While other U.S. corporations doing business in China may admire Google’s tough stand against the Chinese government’s Internet censorship and cyber attacks, it doesn’t doesn’t mean they’re prepared support Google by exiting the country with them.

Take a look at Motorola who threw Google under the bus by  striking a search deal with Google’s arch-rival Baidu faster than you can text a donation to Haiti. Motorola will allow consumers to choose Baidu or another search engine as the default search option on Android-based phones in China.

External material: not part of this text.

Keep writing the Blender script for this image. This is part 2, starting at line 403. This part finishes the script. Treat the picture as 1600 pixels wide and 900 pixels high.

Motorola also stated they would open their own application store for Android customers in China.  Google’s Android Market has not been made available to the Chinese consumer. “It takes away the risk that Motorola’s success in China is 100 percent tied to Google,” Morgan Keegan analyst Tavis McCourt who estimates that Motorola’s share of the China mobile phone market has dropped in recent years to about 2 percent from 20 percent told Reuters in relation to the Baidu deal.

Christy Wyatt, Motorola’s vice president for software and services, said that the company wanted to give consumers choices for search and had been working on providing alternatives for some time.

“In some cases we have either operator customers or individual consumers who are more comfortable with something different. In the case of Baidu its obviously a brand that’s very well known in China,” Wyatt said.

The executive also said Motorola already provides search options other than Google on Android phones. For example it offers Yahoo search for phones at Latin American provider America Movil

Just business Google, nothing personal. Who wants to do business with a pariah company trying to face down a repressive regime over the Great Firewall of China? That shouldn’t be a problem with Baidu, China’s No. 1 search provider. China Digital Times has said the company has “a long history of being the most proactive and restrictive online censor in the search arena.”  Is that really something to brag about?  I guess it is when you live in the land of censorship and cyber espionage.

That should be comforting to Motorola as it tries to rebuild its business in China.